── RECORD EXCERPTS ──

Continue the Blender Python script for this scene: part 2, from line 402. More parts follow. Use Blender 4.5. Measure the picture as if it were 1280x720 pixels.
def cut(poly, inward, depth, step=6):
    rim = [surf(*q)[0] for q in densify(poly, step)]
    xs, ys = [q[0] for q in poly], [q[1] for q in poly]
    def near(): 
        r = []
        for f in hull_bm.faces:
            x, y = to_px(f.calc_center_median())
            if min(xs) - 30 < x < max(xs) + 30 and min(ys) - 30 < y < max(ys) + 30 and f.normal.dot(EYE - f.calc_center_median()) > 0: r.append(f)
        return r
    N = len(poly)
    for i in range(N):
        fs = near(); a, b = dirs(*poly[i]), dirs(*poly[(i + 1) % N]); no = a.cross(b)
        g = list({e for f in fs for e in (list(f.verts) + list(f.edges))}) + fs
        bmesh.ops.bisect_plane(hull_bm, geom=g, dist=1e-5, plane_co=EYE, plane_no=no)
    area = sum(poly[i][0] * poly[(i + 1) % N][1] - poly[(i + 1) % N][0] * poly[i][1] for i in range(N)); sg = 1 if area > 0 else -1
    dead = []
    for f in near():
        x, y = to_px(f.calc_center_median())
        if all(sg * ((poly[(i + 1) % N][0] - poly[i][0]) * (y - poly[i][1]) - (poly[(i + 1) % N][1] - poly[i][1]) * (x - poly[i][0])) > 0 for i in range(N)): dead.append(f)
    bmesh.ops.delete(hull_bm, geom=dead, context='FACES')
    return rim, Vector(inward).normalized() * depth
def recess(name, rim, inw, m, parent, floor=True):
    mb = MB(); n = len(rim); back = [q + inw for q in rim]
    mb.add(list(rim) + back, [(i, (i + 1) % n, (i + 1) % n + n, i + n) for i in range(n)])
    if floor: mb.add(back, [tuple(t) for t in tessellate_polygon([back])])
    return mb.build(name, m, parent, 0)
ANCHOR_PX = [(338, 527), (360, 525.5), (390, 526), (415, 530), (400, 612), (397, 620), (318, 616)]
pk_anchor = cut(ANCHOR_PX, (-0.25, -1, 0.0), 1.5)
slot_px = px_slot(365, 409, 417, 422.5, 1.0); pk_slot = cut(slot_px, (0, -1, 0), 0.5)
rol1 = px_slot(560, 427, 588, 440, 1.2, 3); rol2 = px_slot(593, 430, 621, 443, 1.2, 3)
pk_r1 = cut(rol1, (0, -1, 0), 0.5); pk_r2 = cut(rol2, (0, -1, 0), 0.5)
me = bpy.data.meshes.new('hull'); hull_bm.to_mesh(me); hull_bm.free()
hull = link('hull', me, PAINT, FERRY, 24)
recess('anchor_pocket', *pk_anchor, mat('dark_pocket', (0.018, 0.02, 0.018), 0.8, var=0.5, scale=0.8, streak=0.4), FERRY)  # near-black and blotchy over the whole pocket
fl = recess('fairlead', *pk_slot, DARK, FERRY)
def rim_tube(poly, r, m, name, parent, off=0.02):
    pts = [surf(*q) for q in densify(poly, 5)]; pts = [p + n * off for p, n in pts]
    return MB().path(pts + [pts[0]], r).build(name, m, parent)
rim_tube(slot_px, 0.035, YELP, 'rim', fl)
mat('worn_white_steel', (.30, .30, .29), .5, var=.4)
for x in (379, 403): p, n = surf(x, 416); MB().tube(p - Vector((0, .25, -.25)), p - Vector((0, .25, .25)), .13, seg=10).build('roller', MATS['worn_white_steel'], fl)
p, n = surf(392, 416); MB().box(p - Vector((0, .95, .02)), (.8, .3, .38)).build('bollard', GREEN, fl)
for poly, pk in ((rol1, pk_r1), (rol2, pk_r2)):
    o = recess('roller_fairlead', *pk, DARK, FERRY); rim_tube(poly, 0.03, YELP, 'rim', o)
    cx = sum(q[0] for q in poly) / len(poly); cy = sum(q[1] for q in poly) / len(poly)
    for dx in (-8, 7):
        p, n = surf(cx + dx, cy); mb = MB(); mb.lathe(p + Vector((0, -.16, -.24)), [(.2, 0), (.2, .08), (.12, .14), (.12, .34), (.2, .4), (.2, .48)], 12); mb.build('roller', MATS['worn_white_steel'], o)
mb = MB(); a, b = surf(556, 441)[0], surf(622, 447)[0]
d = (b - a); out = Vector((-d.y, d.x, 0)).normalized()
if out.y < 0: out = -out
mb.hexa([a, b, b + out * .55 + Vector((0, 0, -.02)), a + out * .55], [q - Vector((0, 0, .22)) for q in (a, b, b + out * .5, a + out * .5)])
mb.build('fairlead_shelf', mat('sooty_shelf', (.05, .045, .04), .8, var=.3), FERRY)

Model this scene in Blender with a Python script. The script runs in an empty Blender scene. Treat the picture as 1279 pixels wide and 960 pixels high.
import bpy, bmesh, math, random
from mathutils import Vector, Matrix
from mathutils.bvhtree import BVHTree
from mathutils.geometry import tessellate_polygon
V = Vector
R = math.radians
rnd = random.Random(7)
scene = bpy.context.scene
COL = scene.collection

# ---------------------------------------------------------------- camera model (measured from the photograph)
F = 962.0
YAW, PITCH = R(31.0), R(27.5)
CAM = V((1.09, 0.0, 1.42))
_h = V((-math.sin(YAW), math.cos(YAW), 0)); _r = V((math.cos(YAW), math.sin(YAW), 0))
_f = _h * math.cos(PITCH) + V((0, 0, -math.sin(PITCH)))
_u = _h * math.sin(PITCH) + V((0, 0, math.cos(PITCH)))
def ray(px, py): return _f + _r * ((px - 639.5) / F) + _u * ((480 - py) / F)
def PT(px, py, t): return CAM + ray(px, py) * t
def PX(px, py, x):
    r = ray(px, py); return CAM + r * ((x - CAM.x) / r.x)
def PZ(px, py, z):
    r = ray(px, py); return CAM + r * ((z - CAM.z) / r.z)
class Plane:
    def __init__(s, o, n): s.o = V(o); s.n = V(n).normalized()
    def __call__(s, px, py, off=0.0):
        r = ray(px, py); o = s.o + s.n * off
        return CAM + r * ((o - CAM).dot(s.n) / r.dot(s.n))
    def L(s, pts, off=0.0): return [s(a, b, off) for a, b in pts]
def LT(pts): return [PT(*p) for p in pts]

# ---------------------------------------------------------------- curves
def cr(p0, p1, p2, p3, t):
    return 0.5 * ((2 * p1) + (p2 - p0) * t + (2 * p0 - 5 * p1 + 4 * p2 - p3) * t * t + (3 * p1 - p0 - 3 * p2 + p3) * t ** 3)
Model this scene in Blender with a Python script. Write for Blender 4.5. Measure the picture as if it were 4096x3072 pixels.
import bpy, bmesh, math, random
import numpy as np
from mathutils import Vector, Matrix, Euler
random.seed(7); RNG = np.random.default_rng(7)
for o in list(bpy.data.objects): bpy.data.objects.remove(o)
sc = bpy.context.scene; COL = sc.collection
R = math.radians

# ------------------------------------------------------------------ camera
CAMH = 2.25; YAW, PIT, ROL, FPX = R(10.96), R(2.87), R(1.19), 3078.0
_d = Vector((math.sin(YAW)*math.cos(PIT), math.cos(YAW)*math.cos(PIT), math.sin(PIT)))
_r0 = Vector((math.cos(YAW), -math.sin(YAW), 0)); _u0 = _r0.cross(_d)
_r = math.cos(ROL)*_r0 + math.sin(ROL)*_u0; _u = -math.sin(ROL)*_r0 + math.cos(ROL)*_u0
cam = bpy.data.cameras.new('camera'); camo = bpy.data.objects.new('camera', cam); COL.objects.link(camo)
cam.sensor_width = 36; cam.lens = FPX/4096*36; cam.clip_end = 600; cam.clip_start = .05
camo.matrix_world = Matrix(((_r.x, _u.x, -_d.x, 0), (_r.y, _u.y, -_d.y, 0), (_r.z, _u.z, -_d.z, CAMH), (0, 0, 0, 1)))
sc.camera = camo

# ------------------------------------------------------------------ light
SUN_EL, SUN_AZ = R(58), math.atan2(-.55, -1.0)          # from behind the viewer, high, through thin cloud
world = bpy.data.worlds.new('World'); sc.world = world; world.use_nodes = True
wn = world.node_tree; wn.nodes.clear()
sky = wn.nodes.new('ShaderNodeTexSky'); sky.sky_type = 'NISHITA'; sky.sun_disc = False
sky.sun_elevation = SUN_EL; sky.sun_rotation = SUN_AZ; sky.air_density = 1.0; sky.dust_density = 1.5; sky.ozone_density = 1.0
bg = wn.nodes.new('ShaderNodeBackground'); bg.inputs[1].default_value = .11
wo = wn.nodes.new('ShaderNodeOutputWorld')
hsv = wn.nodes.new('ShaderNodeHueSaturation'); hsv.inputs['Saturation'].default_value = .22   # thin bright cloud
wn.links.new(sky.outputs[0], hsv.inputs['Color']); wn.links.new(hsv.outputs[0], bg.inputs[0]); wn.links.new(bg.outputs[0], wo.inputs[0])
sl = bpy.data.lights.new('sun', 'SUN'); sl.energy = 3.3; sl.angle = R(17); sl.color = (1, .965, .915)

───

● **INSTRUCTIONS TO FOLLOW**
Filter the records, keeping only lines that contain "were", and show those lines.

● **CORRECT OUTPUT**
Continue the Blender Python script for this scene: part 2, from line 402. More parts follow. Use Blender 4.5. Measure the picture as if it were 1280x720 pixels.
Model this scene in Blender with a Python script. Write for Blender 4.5. Measure the picture as if it were 4096x3072 pixels.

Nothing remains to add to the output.